Theatre in Glasgow, Timoney warns that you should not run away with the

idea that it was an artistic school. ''It was anything but, I can assure

you. It drove us to drama.'' On leaving school, she knew she wanted to

act but had no idea how to set about it, so she became a hairdresser,

''which I was dreadful at, although I was quite good at the tinting and

perming but I found I was allergic to that, so I left''.

There followed 27 jobs. ''At least I think it's 27, I stopped counting

there. But after hairdressing I became a receptionist, I went to Jersey

and worked as a potato picker and a silver service waitress. I was also

a nanny in Saudi Arabia. God! Then I came back and worked in various

bars and restaurants around Glasgow.'' Finally, she befriended the actor

Sandy Welch and he encouraged her to try for drama school.

''I failed at the first attempt. I had never been in a theatre in my

life, but Sandy helped me with my audition speeches. In fact, I was

onstage before I actually saw a play. The first play I ever saw was here

at the Citz, that brilliant Philip Prowse 1983 production of a play with

the same title as one of the Wombles. You know, yes, that's it, Orinoko.

Anyway, I was 24 by the time I made into the RSAMD.

''And that was no bad thing. I do believe you have to have lived a bit

before you study acting. I would look round at these 18 and 19-year-old

kids at the RSAMD and they just didn't understand what it was all about.

I'm so glad I left it until I had done some other things.

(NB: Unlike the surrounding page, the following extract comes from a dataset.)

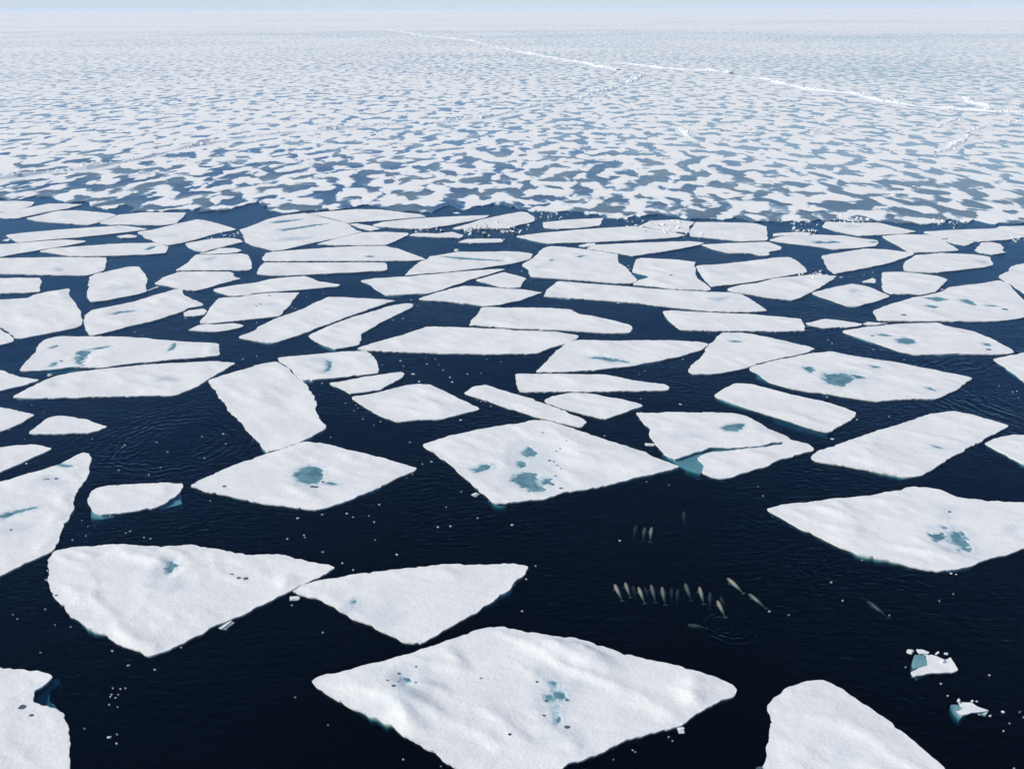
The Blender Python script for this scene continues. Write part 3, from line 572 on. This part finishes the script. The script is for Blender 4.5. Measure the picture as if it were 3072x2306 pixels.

It means that

instinctively you know what you can ditch and what you can keep in

emotional terms.''

Next week, Timoney is scheduled to find another sort of fame when she

debuts as the housekeeper of the new laird in Scottish TV's Take The

High Road.

So it's a touch of the Mrs Danvers now, is it? She roars with

laughter. ''All I can tell you is, yeah, she is a bit of a bitch and

I've just received the next batch of scripts which takes us into the

spring and she turns into a harridan. The new laird, James Coombes, is

drop-dead gorgeous and there are hints of a previous affair between him

and my character. But anyway, he turns up in Glendarroch and is nice

enough, although a bit London, and then he starts turfing people out of

their homes. (Pause for dramatic effect.) And I help. I truly am the

handmaiden of the devil.''

At the moment, in terms of soap acting, she says she is on a learning

curve. ''I can't get used to filming some bits a fortnight ahead and

doing nine episodes in one week, which are not running concurrently

anyway. It's a nightmare to get your head around. But I'm not

complaining. I think I've been really lucky. In career terms, you could

not have wished for a year like the one I've had. And I haven't had to

do any of that nostaligic couthy jock crap about Glasgow because I've

been invited to work at the Citz. I'm so lucky.'' The moral supporter,

Illsley (remember him?), pipes up at this point. ''It's got nothing to

do with luck; it's sheer talent.'' And do you know something? He's dead

right.

Nowadays, Timoney shares her life with Andy Wilde, ''who used to be an

actor''. An actor who brought a whiff of cordite and the smell of danger

to the stage, so why did he pack it in? ''Oh, he wasn't one of the loved

ones. He just couldn't make it into the rotten cess-pit of the RSC and

the National Theatre and that was the sort of recognition he deserved, I

think, but the good news is he's coming back to the Citz to play Don

Juan. Me? I'm not interested in fame, I'm just happy to play great

character roles like Alma in Wittgenstein's Daughter. It's such good fun

and games! All those words and loads of movement!''

Philosophy and physicality. Now there's a heady mix, acknowledges

Timoney, as she goes off to rehearse rattling a few skeletons and giving

birth over Wittgenstein's grave. A sort of thinking man's strumpet.

* Wittgenstein's Daughter by Dic Edwards is in the Stalls Studio at

the Citizens' Theatre, Glasgow, until October 2.